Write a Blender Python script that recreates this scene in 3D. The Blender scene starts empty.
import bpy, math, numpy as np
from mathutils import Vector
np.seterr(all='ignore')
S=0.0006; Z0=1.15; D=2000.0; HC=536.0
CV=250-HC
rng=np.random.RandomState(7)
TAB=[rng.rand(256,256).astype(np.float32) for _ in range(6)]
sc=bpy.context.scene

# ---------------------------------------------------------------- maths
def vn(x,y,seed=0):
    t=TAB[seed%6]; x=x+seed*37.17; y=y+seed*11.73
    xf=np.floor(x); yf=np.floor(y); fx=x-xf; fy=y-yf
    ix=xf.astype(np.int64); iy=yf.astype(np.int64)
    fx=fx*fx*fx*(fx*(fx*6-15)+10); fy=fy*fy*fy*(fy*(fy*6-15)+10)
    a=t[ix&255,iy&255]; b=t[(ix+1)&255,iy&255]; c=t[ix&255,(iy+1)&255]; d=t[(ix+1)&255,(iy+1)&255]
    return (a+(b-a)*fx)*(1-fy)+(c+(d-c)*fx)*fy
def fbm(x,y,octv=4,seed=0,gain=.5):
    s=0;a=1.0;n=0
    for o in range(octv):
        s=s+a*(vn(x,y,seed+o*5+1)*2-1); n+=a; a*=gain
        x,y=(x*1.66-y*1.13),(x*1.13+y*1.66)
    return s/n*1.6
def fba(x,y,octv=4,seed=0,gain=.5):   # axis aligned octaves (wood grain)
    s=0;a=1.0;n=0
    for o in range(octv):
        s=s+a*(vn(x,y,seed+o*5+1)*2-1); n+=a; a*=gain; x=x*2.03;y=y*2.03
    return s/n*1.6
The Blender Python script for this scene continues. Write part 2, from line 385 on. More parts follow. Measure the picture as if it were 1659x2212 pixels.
━━━━━━
- Exercise requirements -
Reprint the data above from the opening line to the line holding "sc=bpy.context.scene", inclusive, and nothing else.

- Expected output -
Write a Blender Python script that recreates this scene in 3D. The Blender scene starts empty.
import bpy, math, numpy as np
from mathutils import Vector
np.seterr(all='ignore')
S=0.0006; Z0=1.15; D=2000.0; HC=536.0
CV=250-HC
rng=np.random.RandomState(7)
TAB=[rng.rand(256,256).astype(np.float32) for _ in range(6)]
sc=bpy.context.scene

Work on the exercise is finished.